The Mammoth Book of Chess by Graham Burgess (2009)

https://web.archive.org/web/20140708093123/http://www.chesscafe.com/text/review756.pdf

Back to Basics: Openings by FM Carsten Hansen (2010)

http://www.thechessmind.net/blog/2010/1/30/a-brief-review-of-carsten-hansens-back-to-basics-openings.html

darkunorthodox88

people still use FCO?

kindaspongey
Yogesharora18 wrote:

… Anyone please tell what is the best way to prepare Chess Openings?

"... For beginning players, [Discovering Chess Openings] will offer an opportunity to start out on the right foot and really get a feel for what is happening on the board. ..." - FM Carsten Hansen (2006)

https://web.archive.org/web/20140627114655/http://www.chesscafe.com/text/hansen91.pdf

"... Overall, I would advise most players to stick to a fairly limited range of openings, and not to worry about learning too much by heart. ..." - FM Steve Giddins (2008)
"... I feel that the main reasons to buy an opening book are to give a good overview of the opening, and to explain general plans and ideas. ..." - GM John Nunn (2006)
"... If the book contains illustrative games, it is worth playing these over first ..." - GM John Nunn (2006)
"... the average player only needs to know a limited amount about the openings he plays. Providing he understands the main aims of the opening, a few typical plans and a handful of basic variations, that is enough. ..." - FM Steve Giddins (2008)
"... Everyman Chess has started a new series aimed at those who want to understand the basics of an opening, i.e., the not-yet-so-strong players. ... I imagine [there] will be a long series based on the premise of bringing the basic ideas of an opening to the reader through plenty of introductory text, game annotations, hints, plans and much more. ..." - FM Carsten Hansen (2002)
https://web.archive.org/web/20140627055734/http://www.chesscafe.com/text/hansen38.pdf
"The way I suggest you study this book is to play through the main games once, relatively quickly, and then start playing the variation in actual games. Playing an opening in real games is of vital importance - without this kind of live practice it is impossible to get a 'feel' for the kind of game it leads to. There is time enough later for involvement with the details, after playing your games it is good to look up the line." - GM Nigel Davies (2005)

"... Review each of your games, identifying opening (and other) mistakes with the goal of not repeatedly making the same mistake. ... It is especially critical not to continually fall into opening traps – or even lines that result in difficult positions ..." - NM Dan Heisman (2007)

https://web.archive.org/web/20140627062646/http://www.chesscafe.com/text/heisman81.pdf

kindaspongey
NM darkunorthodox88 wrote:

people still use FCO?

It would seem that baddogno does.
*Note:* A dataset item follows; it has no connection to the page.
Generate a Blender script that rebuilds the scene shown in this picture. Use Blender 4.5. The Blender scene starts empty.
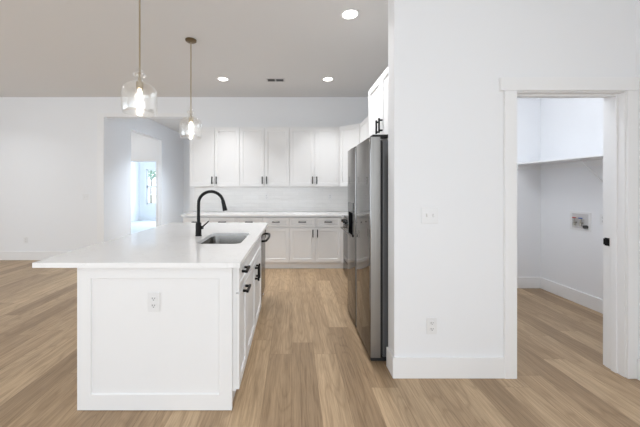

Probably lots of others, too. It does seem to have a lot going for it in terms of the qualifications of the author and the length of the entries for individual openings. Perhaps its age (~9 years) is not that important for likely readers. On the other hand, I find myself wondering if anyone on the planet (other than GM Paul van der Sterren) has ever read the whole thing. I can testify that the book gives one a warm fuzzy feeling while sitting on the shelf, but, as the years have gone by, I have found myself wondering about the purpose of such a detailed overview of nearly all the openings.

darkunorthodox88
kindaspongey wrote:
NM darkunorthodox88 wrote:

people still use FCO?

It would seem that baddogno does. Probably lots of others, too. It does seem to have a lot going for it in terms of the qualifications of the author and the length of the entries for individual openings. Perhaps its age (~9 years) is not that important for likely readers. On the other hand, I find myself wondering if anyone on the planet (other than GM Paul van der Sterren) has ever read the whole thing. I can testify that the book gives one a warm fuzzy feeling while sitting on the shelf, but, as the years have gone by, I have found myself wondering about the purpose of such a detailed overview of nearly all the openings.

the chessmaster programs had pretty decent opening books, and often explained a bit for each opening. you could shadow the way the some of the computer personalities played the chess opening to see their prepped book on their line.

 

it was a nice introduction to many opening names and ideas, but nothing like an encyclopedia. but using FCO in this modern age where your latest engine can overturn old paradigms seems a bit dangerous. seems better to just use good opening books on the stuff you do play. Engines also come with a decent general opening book and access to database, maybe that's why i dont think FCO is as useful anymore

kindaspongey
NM darkunorthodox88 wrote:

... using FCO in this modern age where your latest engine can overturn old paradigms seems a bit dangerous. seems better to just use good opening books on the stuff you do play. Engines also come with a decent general opening book and access to database, maybe that's why i dont think FCO is as useful anymore

About 16 years ago, someone wrote a warning about the degree to which a 20th century Reuben Fine opening book had become dated.

https://web.archive.org/web/20140708112658/http://www.chesscafe.com/text/review315.pdf

It has only been about a decade since FCO appeared, but perhaps it would be of interest to see a similar sort of assessment for GM Paul van der Sterren's book. My guess is that, from this point of view, it would still be okay for most of us, but, of course, I am nowhere near being qualified to judge. Also, it is perhaps worth it to keep in mind that, back in the MCO days, they were revised about once per decade.

kindaspongey
nhim22 wrote:

just an honest advice buddy. theres a reason why most people discussing about books and tactics online are usually very bad and have lower ratings, they are like gatsby, in love with the IDEA of improving and learning ...

I see no reason to pay much attention to your theory pertaining to people discussing about books and tactics online.